WHAT THE TASK REQUIRES
Report back each line of the records that contains the string "Blender".

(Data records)
######
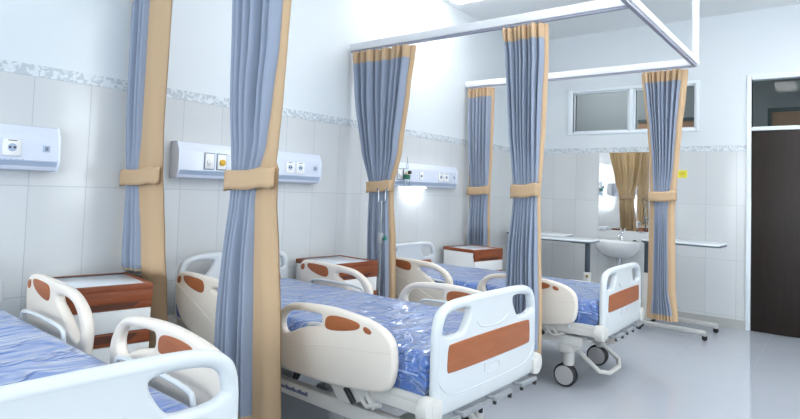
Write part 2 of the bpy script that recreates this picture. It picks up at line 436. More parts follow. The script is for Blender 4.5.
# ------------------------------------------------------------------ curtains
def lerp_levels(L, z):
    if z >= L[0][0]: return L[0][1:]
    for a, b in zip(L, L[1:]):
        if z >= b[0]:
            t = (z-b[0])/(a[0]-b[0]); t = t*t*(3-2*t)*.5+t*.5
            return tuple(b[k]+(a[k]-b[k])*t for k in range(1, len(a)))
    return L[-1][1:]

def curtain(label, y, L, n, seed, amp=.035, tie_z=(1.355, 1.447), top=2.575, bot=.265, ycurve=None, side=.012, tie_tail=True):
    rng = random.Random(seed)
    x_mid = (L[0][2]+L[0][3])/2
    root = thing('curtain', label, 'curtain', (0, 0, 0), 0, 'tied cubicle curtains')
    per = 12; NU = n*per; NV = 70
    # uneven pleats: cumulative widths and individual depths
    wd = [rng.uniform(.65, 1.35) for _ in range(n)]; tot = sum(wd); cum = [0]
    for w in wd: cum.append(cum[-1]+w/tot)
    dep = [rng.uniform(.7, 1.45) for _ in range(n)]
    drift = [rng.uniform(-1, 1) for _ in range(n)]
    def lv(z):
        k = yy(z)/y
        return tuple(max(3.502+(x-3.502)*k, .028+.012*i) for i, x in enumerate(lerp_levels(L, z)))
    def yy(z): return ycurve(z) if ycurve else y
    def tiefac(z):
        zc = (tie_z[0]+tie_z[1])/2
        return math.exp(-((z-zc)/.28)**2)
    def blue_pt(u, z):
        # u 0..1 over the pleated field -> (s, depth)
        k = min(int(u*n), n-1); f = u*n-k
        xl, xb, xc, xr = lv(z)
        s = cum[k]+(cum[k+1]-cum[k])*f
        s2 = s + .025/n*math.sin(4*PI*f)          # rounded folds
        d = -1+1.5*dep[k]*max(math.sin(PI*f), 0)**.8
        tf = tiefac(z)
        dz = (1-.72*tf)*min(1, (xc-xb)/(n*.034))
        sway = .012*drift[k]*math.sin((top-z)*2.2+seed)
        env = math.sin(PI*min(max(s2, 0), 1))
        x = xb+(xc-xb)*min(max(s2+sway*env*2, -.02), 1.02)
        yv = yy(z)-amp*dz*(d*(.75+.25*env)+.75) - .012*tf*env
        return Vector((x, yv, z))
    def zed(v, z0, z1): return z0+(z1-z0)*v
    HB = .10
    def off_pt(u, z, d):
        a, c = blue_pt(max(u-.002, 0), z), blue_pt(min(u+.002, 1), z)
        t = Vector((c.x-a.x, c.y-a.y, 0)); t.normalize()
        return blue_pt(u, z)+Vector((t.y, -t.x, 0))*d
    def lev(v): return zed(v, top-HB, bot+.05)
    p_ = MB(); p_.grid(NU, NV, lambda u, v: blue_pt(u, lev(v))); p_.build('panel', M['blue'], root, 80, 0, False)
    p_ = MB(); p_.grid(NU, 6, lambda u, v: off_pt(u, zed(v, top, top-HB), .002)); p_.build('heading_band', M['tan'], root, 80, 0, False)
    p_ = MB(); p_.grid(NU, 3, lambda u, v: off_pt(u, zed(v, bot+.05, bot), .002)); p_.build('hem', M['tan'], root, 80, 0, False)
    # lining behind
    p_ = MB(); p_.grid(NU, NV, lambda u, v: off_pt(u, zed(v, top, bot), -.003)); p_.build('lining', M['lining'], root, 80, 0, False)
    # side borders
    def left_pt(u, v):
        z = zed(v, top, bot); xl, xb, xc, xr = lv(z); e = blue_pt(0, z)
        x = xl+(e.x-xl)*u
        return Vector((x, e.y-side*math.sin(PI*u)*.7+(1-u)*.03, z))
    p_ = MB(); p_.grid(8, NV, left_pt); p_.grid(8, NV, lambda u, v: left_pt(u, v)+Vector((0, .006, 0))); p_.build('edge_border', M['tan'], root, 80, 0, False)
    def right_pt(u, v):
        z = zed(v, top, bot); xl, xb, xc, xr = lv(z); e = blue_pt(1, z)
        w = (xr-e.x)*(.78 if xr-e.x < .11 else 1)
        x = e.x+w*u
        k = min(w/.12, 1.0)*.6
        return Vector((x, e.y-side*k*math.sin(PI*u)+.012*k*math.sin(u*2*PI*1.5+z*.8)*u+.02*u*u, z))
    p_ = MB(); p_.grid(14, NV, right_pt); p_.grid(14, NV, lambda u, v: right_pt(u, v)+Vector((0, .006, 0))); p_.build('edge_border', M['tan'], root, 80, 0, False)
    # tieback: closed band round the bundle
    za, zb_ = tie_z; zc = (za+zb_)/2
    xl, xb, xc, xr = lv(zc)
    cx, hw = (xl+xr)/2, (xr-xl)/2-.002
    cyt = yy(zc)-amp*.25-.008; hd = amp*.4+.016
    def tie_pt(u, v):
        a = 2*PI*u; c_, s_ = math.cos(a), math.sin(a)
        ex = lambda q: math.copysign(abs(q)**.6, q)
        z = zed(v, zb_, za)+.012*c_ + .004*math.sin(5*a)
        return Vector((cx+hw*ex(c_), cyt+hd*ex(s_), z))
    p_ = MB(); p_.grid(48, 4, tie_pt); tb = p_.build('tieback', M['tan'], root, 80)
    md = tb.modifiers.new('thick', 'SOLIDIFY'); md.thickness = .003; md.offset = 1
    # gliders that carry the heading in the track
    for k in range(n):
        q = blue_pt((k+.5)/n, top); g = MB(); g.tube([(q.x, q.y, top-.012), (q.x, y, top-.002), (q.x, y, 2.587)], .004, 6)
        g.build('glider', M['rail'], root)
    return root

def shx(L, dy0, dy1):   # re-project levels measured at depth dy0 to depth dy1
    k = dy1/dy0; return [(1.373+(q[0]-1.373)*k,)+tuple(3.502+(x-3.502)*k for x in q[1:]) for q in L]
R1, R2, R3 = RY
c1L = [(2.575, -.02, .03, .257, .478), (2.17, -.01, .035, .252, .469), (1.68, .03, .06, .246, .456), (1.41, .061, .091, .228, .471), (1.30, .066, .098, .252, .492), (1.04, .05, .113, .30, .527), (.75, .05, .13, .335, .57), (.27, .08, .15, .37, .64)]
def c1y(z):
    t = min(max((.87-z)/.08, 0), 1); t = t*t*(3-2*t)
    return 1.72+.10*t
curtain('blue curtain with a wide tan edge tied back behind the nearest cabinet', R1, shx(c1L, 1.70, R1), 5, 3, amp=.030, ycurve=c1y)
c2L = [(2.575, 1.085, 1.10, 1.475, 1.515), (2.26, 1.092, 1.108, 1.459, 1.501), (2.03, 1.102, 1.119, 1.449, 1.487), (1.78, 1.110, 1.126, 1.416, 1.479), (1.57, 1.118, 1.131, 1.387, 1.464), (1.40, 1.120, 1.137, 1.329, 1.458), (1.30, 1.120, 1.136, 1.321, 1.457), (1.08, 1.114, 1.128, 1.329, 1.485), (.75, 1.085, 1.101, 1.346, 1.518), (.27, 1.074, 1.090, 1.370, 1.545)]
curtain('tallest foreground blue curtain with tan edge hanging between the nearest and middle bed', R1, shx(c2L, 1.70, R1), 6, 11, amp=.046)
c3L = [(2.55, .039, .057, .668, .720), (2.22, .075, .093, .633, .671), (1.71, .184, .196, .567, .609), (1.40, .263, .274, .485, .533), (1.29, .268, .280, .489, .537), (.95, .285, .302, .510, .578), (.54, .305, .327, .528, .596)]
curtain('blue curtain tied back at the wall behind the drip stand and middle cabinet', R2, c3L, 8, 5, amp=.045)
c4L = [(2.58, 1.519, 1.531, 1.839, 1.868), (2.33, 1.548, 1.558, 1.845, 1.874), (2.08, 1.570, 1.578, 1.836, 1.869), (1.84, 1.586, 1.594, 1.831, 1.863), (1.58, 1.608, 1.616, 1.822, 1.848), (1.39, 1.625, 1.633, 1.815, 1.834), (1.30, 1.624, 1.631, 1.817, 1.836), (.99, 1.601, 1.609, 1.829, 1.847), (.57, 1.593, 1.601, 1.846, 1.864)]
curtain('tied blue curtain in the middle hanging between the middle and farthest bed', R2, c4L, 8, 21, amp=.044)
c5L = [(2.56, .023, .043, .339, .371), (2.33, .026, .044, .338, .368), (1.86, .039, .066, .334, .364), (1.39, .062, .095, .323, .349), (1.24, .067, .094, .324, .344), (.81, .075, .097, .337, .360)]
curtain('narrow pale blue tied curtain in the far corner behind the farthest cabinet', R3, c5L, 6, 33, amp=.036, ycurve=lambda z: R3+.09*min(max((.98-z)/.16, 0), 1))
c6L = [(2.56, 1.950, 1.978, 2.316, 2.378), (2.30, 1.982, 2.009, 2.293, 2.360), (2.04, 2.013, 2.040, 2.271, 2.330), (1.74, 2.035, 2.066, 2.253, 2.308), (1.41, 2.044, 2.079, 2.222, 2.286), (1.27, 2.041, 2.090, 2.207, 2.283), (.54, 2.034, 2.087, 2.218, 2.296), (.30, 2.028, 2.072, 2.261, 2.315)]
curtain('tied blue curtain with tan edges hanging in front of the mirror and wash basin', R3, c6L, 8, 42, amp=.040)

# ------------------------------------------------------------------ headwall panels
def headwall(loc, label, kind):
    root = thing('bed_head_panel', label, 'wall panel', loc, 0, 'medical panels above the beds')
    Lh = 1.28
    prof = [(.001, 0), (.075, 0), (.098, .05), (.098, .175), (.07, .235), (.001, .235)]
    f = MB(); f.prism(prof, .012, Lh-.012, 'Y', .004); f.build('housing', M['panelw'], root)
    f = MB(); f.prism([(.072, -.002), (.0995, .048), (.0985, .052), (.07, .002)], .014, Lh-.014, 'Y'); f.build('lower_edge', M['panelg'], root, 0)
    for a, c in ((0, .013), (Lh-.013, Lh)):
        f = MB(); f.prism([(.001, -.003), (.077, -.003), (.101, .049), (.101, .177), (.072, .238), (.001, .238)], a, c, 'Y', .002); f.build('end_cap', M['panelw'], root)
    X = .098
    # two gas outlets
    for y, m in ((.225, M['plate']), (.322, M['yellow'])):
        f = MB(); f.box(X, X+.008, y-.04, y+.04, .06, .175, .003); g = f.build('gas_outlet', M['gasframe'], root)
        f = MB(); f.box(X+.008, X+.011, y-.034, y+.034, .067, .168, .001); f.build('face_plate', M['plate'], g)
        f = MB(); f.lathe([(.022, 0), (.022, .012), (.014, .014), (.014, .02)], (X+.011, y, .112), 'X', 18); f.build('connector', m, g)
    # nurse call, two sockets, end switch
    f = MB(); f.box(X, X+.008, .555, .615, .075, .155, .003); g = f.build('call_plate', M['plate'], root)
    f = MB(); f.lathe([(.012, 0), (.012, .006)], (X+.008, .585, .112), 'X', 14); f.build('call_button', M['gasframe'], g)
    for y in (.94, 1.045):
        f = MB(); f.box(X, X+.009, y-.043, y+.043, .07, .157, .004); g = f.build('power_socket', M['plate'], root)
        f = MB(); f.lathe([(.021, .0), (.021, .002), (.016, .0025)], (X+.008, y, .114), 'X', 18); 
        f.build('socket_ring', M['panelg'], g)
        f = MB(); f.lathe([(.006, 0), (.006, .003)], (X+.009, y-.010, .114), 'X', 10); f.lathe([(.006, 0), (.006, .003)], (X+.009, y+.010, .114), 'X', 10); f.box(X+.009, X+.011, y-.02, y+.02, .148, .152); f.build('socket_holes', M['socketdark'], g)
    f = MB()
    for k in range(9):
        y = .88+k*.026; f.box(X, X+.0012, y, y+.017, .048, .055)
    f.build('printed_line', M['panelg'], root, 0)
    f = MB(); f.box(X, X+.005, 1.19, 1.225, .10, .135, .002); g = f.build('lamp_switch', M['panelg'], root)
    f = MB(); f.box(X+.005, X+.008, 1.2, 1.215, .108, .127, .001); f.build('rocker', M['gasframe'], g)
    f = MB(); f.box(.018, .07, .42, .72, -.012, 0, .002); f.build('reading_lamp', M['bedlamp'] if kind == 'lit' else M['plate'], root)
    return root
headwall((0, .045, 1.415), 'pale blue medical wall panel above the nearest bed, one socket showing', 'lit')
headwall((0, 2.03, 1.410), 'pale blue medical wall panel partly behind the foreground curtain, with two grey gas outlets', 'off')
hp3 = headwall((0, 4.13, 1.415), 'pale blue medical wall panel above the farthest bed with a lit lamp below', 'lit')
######
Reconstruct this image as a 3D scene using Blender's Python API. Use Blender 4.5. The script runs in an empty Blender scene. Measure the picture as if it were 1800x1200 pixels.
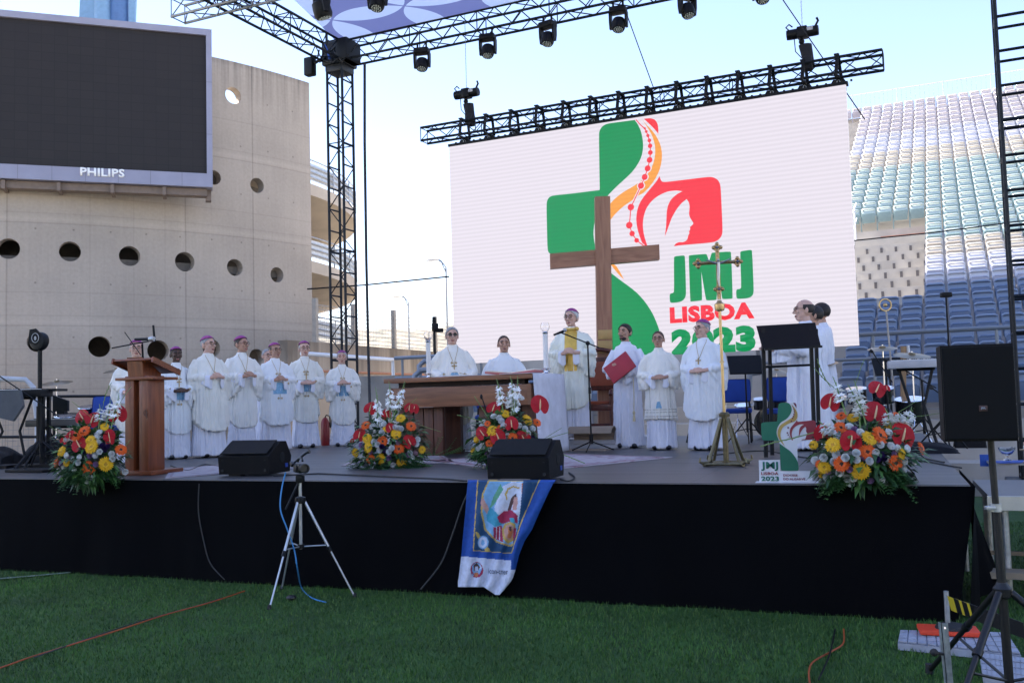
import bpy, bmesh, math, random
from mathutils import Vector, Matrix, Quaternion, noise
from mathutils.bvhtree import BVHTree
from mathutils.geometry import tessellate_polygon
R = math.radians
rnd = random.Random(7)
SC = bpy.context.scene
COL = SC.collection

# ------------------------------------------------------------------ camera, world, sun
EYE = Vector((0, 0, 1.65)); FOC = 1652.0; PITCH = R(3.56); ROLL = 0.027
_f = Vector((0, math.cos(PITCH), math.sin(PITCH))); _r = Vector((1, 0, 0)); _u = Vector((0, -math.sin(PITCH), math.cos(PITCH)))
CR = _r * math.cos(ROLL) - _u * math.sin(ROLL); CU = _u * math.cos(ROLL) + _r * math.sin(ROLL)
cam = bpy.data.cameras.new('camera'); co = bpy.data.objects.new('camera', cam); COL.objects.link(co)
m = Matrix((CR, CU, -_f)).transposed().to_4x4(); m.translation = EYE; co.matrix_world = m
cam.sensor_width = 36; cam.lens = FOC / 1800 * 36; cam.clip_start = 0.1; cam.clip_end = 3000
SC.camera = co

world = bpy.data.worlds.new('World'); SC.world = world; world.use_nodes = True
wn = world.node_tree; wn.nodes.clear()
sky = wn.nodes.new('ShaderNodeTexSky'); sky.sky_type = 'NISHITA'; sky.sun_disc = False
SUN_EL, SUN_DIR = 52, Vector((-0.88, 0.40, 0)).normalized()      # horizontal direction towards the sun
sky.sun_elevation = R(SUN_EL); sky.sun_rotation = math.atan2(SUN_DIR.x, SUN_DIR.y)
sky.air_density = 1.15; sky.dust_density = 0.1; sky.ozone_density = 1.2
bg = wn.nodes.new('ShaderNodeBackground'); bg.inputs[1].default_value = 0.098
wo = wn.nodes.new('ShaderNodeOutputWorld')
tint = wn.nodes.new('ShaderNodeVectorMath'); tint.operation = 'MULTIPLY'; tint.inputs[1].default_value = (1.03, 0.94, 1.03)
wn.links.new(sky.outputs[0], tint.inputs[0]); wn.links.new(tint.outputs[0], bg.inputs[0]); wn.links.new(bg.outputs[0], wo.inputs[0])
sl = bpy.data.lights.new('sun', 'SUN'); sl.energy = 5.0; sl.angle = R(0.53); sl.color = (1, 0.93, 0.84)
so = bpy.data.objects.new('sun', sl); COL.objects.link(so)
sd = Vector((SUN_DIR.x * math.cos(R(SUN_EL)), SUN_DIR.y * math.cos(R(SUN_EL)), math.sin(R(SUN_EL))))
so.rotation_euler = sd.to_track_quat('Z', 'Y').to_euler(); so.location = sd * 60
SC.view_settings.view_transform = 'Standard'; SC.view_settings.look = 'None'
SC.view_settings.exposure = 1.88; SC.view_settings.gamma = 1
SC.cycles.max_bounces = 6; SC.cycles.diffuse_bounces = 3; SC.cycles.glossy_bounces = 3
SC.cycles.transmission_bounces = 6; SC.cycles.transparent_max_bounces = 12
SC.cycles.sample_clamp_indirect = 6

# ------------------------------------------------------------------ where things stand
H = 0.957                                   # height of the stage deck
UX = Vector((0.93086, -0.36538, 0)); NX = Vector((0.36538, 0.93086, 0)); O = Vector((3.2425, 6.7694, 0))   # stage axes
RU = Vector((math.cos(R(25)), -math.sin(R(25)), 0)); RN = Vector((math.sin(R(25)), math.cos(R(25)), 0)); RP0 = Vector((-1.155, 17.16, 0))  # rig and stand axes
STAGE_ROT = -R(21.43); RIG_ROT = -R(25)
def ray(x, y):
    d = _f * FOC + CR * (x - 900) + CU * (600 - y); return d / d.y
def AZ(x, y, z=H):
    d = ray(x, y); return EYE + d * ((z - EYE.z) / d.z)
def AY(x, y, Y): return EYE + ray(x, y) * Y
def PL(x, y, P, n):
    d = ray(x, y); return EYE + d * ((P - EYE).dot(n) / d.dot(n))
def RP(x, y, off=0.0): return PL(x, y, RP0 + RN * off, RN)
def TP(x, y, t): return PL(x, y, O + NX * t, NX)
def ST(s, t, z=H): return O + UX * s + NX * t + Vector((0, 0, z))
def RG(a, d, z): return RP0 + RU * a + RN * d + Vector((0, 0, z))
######
SOLUTION TO THIS TASK
Write part 2 of the bpy script that recreates this picture. It picks up at line 436. More parts follow. The script is for Blender 4.5.
Reconstruct this image as a 3D scene using Blender's Python API. Use Blender 4.5. The script runs in an empty Blender scene. Measure the picture as if it were 1800x1200 pixels.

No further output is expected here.